Nigeria’s ruling party candidate and former Lagos governor Bola Tinubu was ahead in the vote count from Saturday’s presidential election, a Reuters tally of provisional results in 12 of 36 states showed.

But outsider Peter Obi of the smaller Labour Party defeated his ruling party challenger to win Nigeria’s commercial hub of Lagos in a major upset in the poll which was marred by delays and complaints of irregularities.

The tally of provisional electoral commission results showed Tinubu, of the ruling All Progressives Congress (APC) party, ahead with about 3.7 million votes, against Atiku Abubakar of the main opposition People’s Democratic Party (PDP) with about 2.5 million.

Obi was in third place with about 1.3 million.

Around two-thirds of states in Africa’s most populous country have yet to declare.

But the win in Lagos state – with 582,454 votes against 572,606 for Tinubu – was a major boost for Obi, whose run challenged candidates from two long-established movements that have alternated in power since the end of army rule in 1999. Obi’s campaign grabbed headlines with its use of social media and its focus on young people and urban voters fed up with widespread corruption and insecurity.

To become president, a candidate needs to get more votes than any other candidate and also garner a quarter of the votes in at least 24 states.

Electoral observers and all three major parties pointed out irregularities, many of them the result of technical glitches. The election was highly dependent on communications technology in a country with often poor internet coverage. Obi’s Labour Party and PDP campaign spokesperson Dino Melaye castigated the electoral body for the failure, in many places, to upload results directly from each polling unit to its website, as it had promised to do to guarantee transparency, a criticism echoed by Commonwealth observer mission chief Thabo Mbeki.

The European Union observer mission said: “INEC’s lack of efficient planning in critical stages and effective public communication reduced trust in the process, including on election day.”

By 1430 GMT on Monday, INEC had uploaded results from just 59,496 polling units out of a total of 178,846, its website showed.

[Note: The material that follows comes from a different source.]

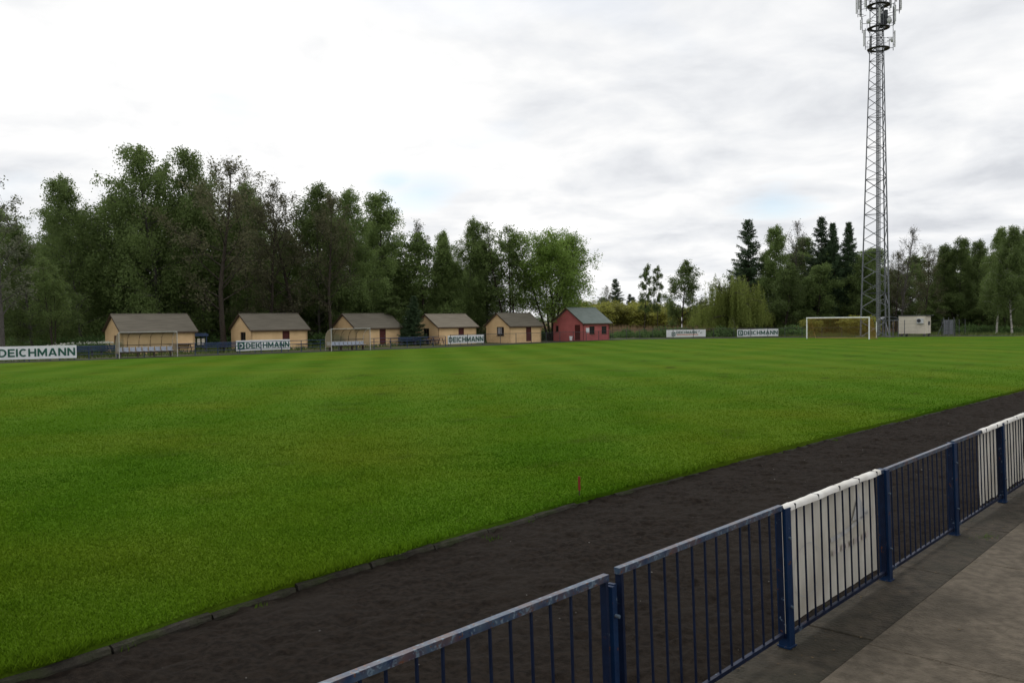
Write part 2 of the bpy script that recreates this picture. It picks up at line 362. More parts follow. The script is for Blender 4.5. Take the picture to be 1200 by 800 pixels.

“We take full responsibility for the problems and regret the distress that they have caused the candidates, political parties, and the electorate,” the commission said.

There have been reports of violence and intimidation, though not at the scale of previous elections.

In northern Kano state, police said a group had attacked a campaign office for a smaller opposition party and set the building on fire, killing two people.

Police said they had killed one of the attackers and arrested four suspects.